Peter Gott came to Madison County, NC, in pursuit of traditional banjo music.  He happened to hear a recording of Madison County banjo player Obray Ramsey playing “Pretty Polly” and the traditional tune “Little Maggie.” Gott, in turn, inspired musician and filmmaker John Cohen to come to Madison County.

Cohen’s interest in the singers of Madison County inspired him to produce a film entitled “End of an Old Song” about the legendary Dillard Chandler (1907-1992). Chandler, one of a long line of ballad singers, is said to have had one of the best voices for ballads in the world.

Cohen describes Dillard Chandler’s bewilderment when, in 1963, Cohen asked if he could record him singing ballads. “There was this big wall of silence–not resistance…I was there an awfully long time trying to explain to him why he should sing for my microphone…There’s something about this music–it would be so good if other people could hear it.”  From this account, we can see that clearly, Dillard Chandler had never anticipated the interest in his singing from a wider audience.
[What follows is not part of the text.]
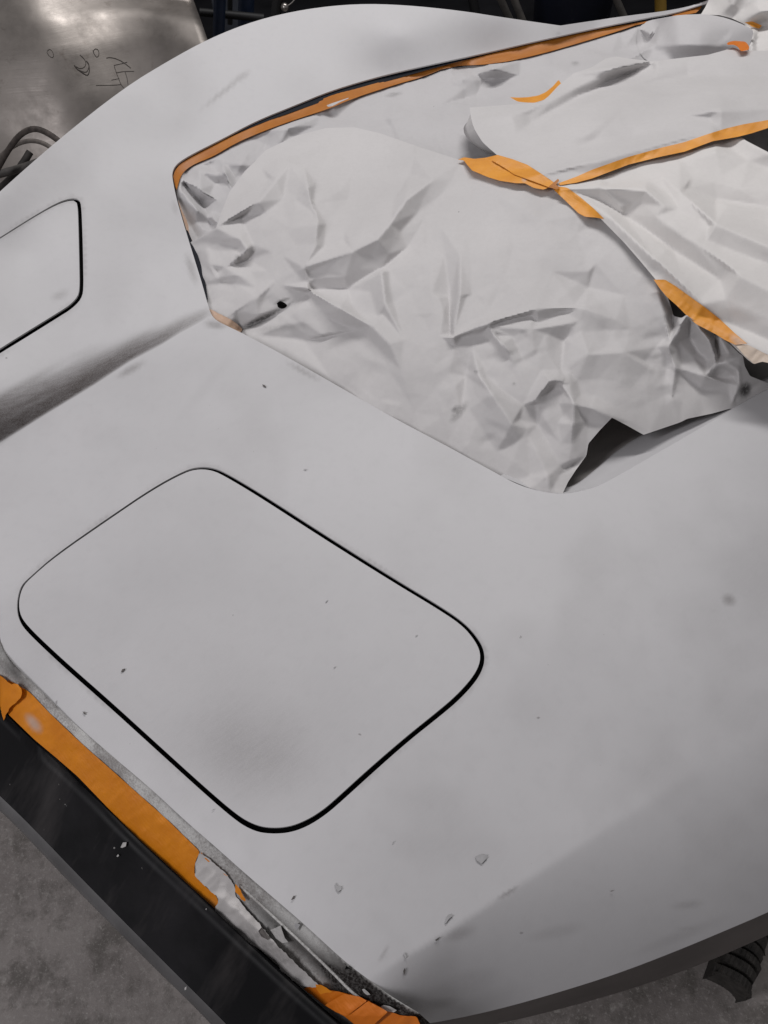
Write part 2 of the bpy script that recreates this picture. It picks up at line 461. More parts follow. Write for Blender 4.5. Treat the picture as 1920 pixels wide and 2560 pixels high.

This outside interest in the people of the ballad and traditional music scene eventually led to some unfortunate misunderstandings about the use of the recordings. As singers began to perform for festivals, strangers told them about seeing or hearing a recording of them. This revelation led to the belief that others were making money from their talent, without sharing in the financial benefits.
Sheila Kay Adams explains, “Wherever they would go, somebody would inevitably come up to them and say, ‘I heard you on this record that John Cohen put out.’ To them, it started to sound like there were millions of these records out there because people would say, ‘Oh look, here I’ve got this record with your picture on it.’”
In fact, while Cohen’s work may have given the Madison County singers much deserved recognition and external respect, his efforts were focused on the documentary aspect of this culture and its traditions, rather than on reaping commercial profits.
The singers’ misconceptions continued to build. Singer Doug Wallin one day said to John Cohen, “That record you made of my parents [Lee and Berzilla Wallin]–that’s all over the place…it’s probably all over the country in jukeboxes everywhere, and you’re keeping our money.”
The conflict finally came to a head in one incident. Peter Gott and John Cohen frequently spent time at Doug Wallin’s house. One day Doug explained to them that they were welcome to come, but that he didn’t want any more recording.
In Gott’s words, “Well, John wouldn’t take no for an answer and kept begging until finally, Doug lost his temper and took a
swing at him. And he said, ‘Get outta here and don’t ever come back! And that goes for both of you!’…For me it was the end of a beautiful friendship not just with Doug but with his whole family. I never went back.”